You see, if you follow every single rule for writing a mystery novel, a screenplay, or even a blog post, you’re following a formula. As in, a formula story. It’s where anyone with the slightest bit of experience can predict X, Y, and Z when all they’ve seen so far is A, B, and C. If you’ve watched a movie or television show where you can immediately guess who the murderer is, who the girl’s going to end up with, or how Captain Scarlet’s going to stop the missile launch, it’s probably because the writers are following a formula.

Now, that being said, you’ll notice there’s a lot of formula stuff out there. Formula is not necessarily bad. It’s the foundation and the ID card of every genre, and it’s the common thread that lets all of us access material. Hundreds of writers make really good livings writing novels, television shows, and movies that follow a formula.

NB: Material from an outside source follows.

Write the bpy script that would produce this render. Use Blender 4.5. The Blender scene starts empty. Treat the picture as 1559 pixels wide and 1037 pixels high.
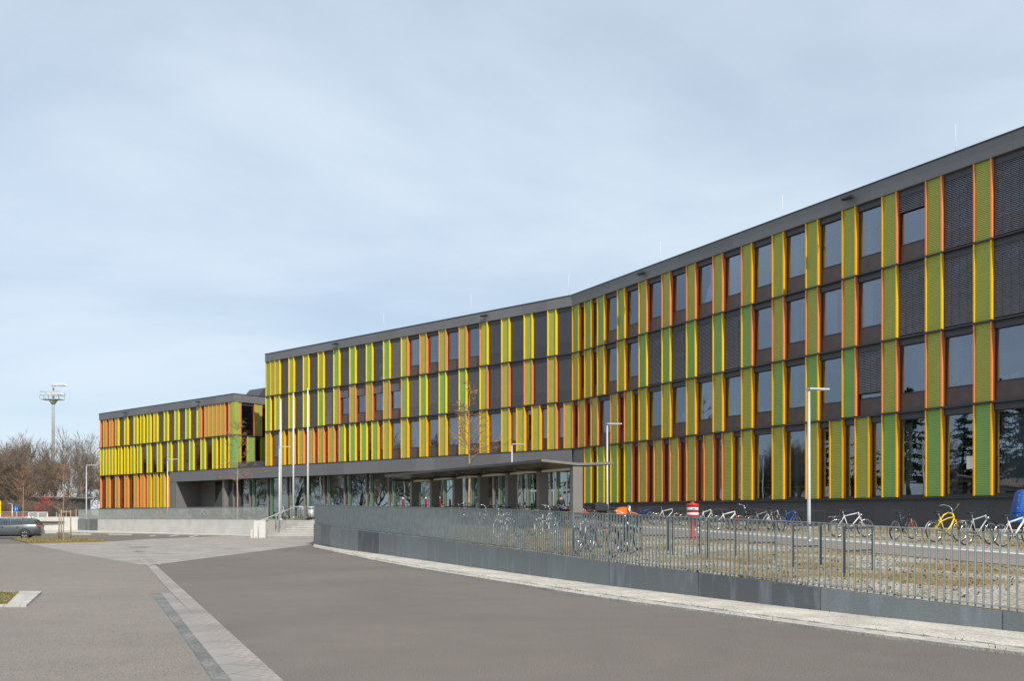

Am I saying all formula is good? No.

Every now and then something comes along that breaks all the rules, twists every expectation, and is still magnificent. The novel (if it can be called such) House of Leaves is a prime example. Trying to even define that book is a whole separate post. It’s got a cult following and has been a bestseller in several countries (and several languages) for the past decade.

Does that mean any writer can do whateve they want? Nope. Especially not an unpublished, unproduced writer.

As a writer, you need to know what rules you need to follow and which ones you can get away with breaking. Which means you actually need to know what the rules are and how you’re breaking them. Study your chosen format. Study your chosen genre. Be aware that if you’re going to break a rule, you need a reason, and it can’t just be “because I felt like it.”

The vast majority of the stories you read will follow most of the basic guidelines for their form. The memorable ones will break a rule or two. The truly spectacular ones will break three or four. And in very, very, very rare– exceptionally rare– cases some writers may get away with shattering the rules altogether. The real trick is knowing why and how.

And if you don’t know why and how, don’t assume you’re the exception to the rules.